Robustness of the Galactic Center Excess Morphology Against Masking
Title: Robustness of the Galactic Center Excess Morphology Against Masking
Speaker: Professor Yiming Zhong (City University of Hong Kong)
Time: 14:00pm, May 6, 2024
Location: 3-402, PMO Xianlin Campus
Abstract: The Galactic Center Excess (GCE) remains an enduring mystery, with leading explanations being annihilating dark matter or an unresolved population of millisecond pulsars. Analyzing the morphology of the GCE provides critical clues to identify its exact origin. We investigate the robustness of the inferred GCE morphology against the effects of masking, an important step in the analysis where the gamma-ray emission from point sources and the galactic disk are excluded. Using different masks constructed from Fermi point source catalogs and a wavelet method, we find that the GCE morphology, particularly its ellipticity and cuspiness, is relatively independent of the choice of mask for energies above 2-3 GeV. The GCE morphology systematically favors an approximately spherical shape, as expected for dark matter annihilation.

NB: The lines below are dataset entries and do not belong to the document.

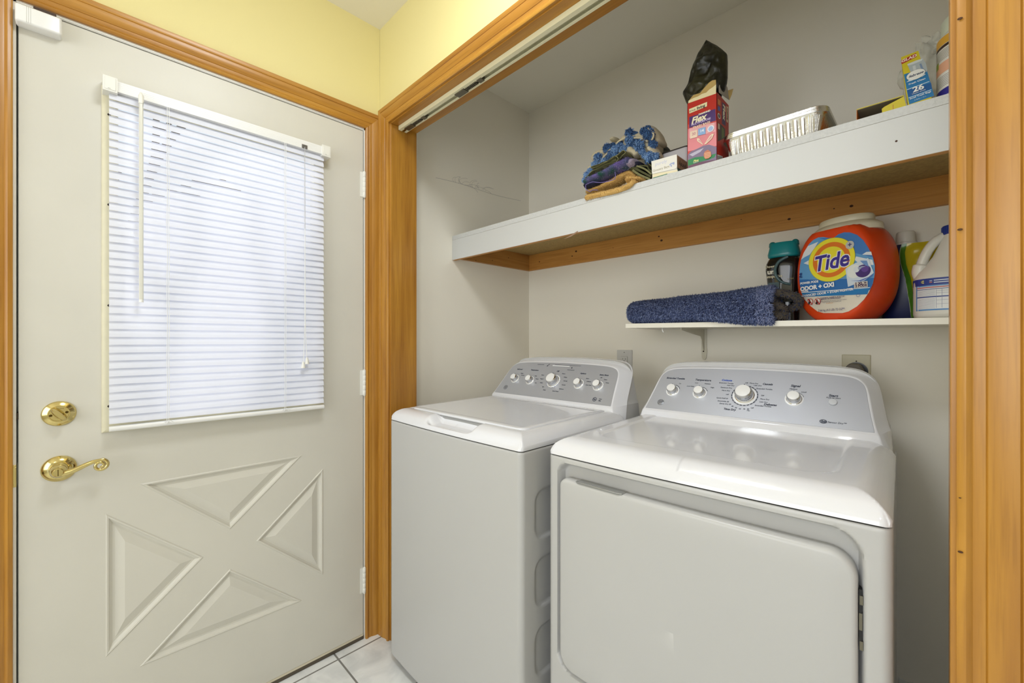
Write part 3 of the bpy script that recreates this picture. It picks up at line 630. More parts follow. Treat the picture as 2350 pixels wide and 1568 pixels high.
# ------------------------------------------------------------------ upper shelf
SHW = mat('painted_shelf', sr(204, 204, 200), .5, bump=.12, bump_s=90); SHE = mat('rough_painted_edge', sr(206, 206, 202), .7, bump=1.0, bump_s=160, noise_s=150, noise_a=.08)
PB = mat('particle_board', sr(186, 158, 100), .8, noise_s=120, noise_a=.22); KN = mat('wood_knot', sr(70, 40, 20), .8)
US = thing('closet_shelf', 'deep white painted shelf above the washer and dryer, on stained wooden cleats', 'shelf', (0, .372, 1.588))
Mu = Matrix.Translation((0, -.372, -1.588))
b = MB(); b.box(.0005, XCR-.001, .3735, YB-.001, 1.683, 1.7025, PB, Mu); b.box(.0005, XCR-.001, .3720, .3738, 1.6832, 1.7028, SHE, Mu); b.box(.0005, XCR-.001, .373, YB-.001, 1.7024, 1.703, SHW, Mu); b.build('shelf_board', US, smooth=0)
b = MB(); b.box(.0005, XCR-.001, .3722, .390, 1.5885, 1.6825, SHW, Mu); b.box(.0008, XCR-.001, .374, .3905, 1.588, 1.59, PX, Mu)
for px, py in ((2057, 324),): p = oy(px, py, .3721); b.lathe([(.0022, 0), (.0018, .0004), (0, .0004)], KN, Mu @ FRONT(p.x, .3721, p.z), 12)
p = oy(1300, 545, .372); q = oy(1325, 533, .372); b.prism([(p.x-.014, p.z-.004), (p.x+.02, p.z-.001), (q.x, q.z-.001), (q.x+.004, q.z+.003), (q.x, q.z+.004), (p.x+.01, p.z+.0015)], .0004, mat('chipped_wood', sr(150, 120, 96), .8), Mu @ FRONT(0, .3721, 0))
b.build('fascia', US, smooth=0)
b = MB(); b.box(.0005, XCR-.001, .8935, YB-.0005, 1.597, 1.6825, PX, Mu)
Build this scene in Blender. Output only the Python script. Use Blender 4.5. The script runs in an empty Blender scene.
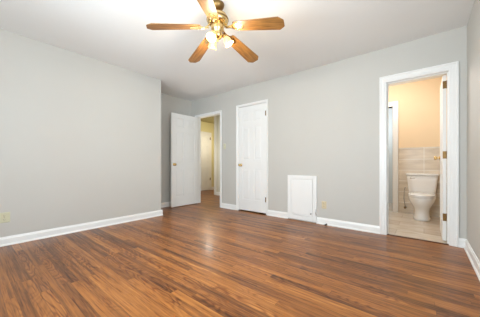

Compared to various stellar bulge profiles, a spherical dark matter annihilation profile better fits the data across different masks and galactic diffuse emission backgrounds, except for the stellar bulge profile from Coleman et al. (2020), which provides a similar fit to the data. Modeling the GCE with two components, one from dark matter annihilation and one tracing the Coleman Bulge, we find this two-component model outperforms any single component or combinations of dark matter annihilation and other stellar bulge profiles. Uncertainty remains about the exact fraction contributed by each component across different background models and masks. However, when the Coleman Bulge dominates, its corresponding spectrum lacks characteristics typically associated with millisecond pulsars, suggesting that it mostly models the emission from other sources instead of the GCE that is still present and spherically symmetric.